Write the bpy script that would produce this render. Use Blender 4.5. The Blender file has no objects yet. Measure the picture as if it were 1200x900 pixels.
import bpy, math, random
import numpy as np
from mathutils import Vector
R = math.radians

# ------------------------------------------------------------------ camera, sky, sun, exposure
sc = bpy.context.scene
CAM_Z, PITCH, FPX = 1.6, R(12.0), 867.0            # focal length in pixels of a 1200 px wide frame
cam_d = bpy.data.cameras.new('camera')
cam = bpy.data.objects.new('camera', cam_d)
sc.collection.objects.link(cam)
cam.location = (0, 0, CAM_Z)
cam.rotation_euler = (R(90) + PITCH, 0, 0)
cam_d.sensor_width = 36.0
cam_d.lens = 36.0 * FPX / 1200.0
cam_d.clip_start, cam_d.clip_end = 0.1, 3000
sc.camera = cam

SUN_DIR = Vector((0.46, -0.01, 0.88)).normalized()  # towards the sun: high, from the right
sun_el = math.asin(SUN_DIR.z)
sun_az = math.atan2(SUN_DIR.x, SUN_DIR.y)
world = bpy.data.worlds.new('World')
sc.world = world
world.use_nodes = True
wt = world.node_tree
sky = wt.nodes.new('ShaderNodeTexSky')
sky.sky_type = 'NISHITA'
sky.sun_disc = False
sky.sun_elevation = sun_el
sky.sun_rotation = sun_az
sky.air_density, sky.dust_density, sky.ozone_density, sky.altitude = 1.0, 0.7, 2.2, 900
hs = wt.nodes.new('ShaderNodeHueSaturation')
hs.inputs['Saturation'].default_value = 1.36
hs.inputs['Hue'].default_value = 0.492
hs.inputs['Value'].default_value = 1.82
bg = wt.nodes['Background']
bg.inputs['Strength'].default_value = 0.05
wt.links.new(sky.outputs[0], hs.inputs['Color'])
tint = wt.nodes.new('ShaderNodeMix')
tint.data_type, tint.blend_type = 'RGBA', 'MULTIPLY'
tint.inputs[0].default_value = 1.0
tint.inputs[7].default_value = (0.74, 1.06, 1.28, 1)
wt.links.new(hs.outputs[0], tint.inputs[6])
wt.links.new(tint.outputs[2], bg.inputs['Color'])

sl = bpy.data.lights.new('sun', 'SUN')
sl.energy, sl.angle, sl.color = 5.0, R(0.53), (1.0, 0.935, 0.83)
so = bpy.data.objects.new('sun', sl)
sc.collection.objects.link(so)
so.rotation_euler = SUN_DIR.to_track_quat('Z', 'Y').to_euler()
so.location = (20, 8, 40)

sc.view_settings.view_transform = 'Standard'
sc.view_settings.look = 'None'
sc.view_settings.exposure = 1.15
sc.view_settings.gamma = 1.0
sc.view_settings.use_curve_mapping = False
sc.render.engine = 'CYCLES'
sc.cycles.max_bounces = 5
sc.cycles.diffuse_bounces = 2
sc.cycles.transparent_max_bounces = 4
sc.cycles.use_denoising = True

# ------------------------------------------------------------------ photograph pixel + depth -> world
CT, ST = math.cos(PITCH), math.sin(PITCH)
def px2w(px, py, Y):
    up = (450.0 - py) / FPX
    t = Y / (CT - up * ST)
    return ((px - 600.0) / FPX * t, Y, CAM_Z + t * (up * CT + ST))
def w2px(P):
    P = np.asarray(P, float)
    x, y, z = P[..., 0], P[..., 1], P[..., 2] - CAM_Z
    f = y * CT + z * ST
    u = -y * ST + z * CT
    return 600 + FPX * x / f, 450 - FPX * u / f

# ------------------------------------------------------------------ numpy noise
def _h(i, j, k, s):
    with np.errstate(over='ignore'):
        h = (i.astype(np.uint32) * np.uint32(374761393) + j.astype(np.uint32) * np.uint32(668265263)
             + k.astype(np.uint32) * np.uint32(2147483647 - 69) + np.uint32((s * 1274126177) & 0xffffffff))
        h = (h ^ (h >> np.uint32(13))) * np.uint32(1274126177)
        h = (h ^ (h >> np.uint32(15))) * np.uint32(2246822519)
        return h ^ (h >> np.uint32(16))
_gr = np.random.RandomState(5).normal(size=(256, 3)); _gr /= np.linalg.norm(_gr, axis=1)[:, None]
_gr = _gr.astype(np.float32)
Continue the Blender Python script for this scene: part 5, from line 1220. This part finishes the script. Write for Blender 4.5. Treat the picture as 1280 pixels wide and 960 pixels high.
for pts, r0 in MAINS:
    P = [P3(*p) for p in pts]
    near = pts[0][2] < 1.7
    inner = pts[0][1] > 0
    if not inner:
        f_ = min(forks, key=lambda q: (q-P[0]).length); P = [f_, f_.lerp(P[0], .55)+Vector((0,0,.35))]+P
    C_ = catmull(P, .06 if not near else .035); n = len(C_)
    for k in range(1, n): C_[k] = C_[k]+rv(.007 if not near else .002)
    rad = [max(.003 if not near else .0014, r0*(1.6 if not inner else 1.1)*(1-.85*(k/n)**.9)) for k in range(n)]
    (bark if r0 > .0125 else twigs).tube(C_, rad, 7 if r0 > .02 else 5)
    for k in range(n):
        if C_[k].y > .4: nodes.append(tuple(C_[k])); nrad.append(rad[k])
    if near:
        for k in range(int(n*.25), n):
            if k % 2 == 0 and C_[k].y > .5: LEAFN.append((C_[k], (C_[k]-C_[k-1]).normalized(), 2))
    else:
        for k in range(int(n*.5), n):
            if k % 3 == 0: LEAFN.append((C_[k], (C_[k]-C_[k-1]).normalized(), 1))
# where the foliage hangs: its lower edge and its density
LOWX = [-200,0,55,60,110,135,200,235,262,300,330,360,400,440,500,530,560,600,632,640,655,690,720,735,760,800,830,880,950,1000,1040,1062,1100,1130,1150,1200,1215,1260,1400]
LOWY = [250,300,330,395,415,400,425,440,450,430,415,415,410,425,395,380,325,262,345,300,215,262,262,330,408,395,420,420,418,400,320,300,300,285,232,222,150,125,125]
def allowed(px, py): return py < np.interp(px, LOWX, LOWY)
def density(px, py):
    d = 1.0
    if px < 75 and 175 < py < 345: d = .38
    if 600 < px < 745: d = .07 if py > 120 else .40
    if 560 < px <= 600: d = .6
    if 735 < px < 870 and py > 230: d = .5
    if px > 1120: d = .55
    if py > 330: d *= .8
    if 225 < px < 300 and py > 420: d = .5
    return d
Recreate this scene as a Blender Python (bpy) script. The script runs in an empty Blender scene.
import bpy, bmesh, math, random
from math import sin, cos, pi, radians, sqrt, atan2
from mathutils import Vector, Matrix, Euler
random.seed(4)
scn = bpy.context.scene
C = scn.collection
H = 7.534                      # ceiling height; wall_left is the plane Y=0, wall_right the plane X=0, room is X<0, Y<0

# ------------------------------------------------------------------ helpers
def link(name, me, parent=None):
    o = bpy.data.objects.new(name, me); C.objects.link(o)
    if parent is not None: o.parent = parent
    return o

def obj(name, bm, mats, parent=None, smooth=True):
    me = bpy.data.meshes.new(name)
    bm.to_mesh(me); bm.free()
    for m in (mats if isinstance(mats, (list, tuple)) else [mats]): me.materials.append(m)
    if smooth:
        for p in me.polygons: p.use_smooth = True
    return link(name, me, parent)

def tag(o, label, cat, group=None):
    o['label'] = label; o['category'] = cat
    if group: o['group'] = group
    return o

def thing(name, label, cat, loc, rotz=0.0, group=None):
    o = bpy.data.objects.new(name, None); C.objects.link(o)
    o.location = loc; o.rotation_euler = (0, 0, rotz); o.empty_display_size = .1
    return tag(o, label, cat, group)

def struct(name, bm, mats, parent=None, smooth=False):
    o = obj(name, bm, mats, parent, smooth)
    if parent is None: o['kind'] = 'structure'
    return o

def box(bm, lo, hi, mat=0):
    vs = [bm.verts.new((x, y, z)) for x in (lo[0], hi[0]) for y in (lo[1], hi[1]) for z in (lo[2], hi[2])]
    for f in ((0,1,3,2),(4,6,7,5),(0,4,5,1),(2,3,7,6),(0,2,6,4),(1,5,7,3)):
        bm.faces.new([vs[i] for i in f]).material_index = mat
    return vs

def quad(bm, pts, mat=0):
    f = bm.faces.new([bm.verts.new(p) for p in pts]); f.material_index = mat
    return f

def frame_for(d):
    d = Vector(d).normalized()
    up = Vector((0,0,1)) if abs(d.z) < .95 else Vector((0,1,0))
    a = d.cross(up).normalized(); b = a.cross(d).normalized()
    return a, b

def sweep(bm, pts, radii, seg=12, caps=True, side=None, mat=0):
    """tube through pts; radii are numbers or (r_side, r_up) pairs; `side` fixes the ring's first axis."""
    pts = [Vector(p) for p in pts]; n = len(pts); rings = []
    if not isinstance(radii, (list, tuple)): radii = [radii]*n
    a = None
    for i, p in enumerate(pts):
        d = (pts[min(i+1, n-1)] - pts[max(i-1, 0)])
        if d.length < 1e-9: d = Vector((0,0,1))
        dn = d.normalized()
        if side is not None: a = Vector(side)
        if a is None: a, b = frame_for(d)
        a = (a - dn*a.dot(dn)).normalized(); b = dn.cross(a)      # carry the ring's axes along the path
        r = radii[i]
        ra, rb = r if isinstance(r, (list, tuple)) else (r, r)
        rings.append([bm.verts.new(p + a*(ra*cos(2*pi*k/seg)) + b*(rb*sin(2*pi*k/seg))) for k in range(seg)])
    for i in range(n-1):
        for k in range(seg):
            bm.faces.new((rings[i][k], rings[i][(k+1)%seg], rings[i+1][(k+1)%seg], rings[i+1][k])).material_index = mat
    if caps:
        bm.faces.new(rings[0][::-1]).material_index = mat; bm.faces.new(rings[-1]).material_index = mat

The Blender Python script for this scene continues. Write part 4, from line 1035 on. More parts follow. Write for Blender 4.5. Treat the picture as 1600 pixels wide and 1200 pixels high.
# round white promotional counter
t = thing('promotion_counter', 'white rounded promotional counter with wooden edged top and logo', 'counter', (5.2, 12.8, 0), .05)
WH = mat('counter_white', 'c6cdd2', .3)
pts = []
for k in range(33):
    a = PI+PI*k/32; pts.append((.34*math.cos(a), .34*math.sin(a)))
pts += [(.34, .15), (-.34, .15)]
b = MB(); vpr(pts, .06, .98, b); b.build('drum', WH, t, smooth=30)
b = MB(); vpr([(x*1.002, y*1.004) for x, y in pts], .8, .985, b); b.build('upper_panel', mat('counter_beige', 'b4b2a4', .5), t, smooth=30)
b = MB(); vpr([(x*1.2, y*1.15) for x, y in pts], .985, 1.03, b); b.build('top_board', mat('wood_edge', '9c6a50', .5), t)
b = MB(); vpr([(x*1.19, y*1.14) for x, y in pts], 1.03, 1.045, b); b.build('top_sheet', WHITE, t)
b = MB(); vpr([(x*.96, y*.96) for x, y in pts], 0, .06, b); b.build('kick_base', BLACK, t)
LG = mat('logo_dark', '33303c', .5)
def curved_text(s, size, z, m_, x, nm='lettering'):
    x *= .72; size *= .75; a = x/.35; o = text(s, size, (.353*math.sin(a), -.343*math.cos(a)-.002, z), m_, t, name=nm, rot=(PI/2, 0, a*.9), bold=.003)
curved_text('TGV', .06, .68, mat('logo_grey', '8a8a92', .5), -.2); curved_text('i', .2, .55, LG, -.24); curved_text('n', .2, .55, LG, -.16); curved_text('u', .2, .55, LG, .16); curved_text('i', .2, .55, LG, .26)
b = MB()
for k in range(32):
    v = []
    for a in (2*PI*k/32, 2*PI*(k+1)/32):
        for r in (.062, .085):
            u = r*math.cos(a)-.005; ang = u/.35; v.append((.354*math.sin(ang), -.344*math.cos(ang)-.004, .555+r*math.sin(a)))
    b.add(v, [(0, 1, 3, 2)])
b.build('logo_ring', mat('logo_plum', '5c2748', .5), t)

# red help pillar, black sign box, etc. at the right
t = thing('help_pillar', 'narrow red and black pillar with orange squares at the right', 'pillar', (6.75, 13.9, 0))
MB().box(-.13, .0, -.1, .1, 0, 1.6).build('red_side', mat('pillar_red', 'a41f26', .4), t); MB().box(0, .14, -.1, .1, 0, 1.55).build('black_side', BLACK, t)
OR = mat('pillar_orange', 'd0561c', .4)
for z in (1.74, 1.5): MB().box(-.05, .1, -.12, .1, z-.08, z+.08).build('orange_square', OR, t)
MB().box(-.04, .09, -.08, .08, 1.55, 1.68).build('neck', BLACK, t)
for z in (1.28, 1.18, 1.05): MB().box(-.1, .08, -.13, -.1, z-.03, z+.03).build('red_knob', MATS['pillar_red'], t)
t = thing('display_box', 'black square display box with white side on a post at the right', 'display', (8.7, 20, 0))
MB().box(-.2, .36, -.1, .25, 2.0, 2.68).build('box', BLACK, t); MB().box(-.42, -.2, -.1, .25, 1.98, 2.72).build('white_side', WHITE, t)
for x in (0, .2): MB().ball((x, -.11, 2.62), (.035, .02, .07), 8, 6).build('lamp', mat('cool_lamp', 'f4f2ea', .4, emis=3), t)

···

EXERCISE DIRECTIONS:
Set down verbatim only the lines between the start of the data above and the line with "sc.camera = cam", both boundaries included.

CORRECT RESULT:
Write the bpy script that would produce this render. Use Blender 4.5. The Blender file has no objects yet. Measure the picture as if it were 1200x900 pixels.
import bpy, math, random
import numpy as np
from mathutils import Vector
R = math.radians

# ------------------------------------------------------------------ camera, sky, sun, exposure
sc = bpy.context.scene
CAM_Z, PITCH, FPX = 1.6, R(12.0), 867.0            # focal length in pixels of a 1200 px wide frame
cam_d = bpy.data.cameras.new('camera')
cam = bpy.data.objects.new('camera', cam_d)
sc.collection.objects.link(cam)
cam.location = (0, 0, CAM_Z)
cam.rotation_euler = (R(90) + PITCH, 0, 0)
cam_d.sensor_width = 36.0
cam_d.lens = 36.0 * FPX / 1200.0
cam_d.clip_start, cam_d.clip_end = 0.1, 3000
sc.camera = cam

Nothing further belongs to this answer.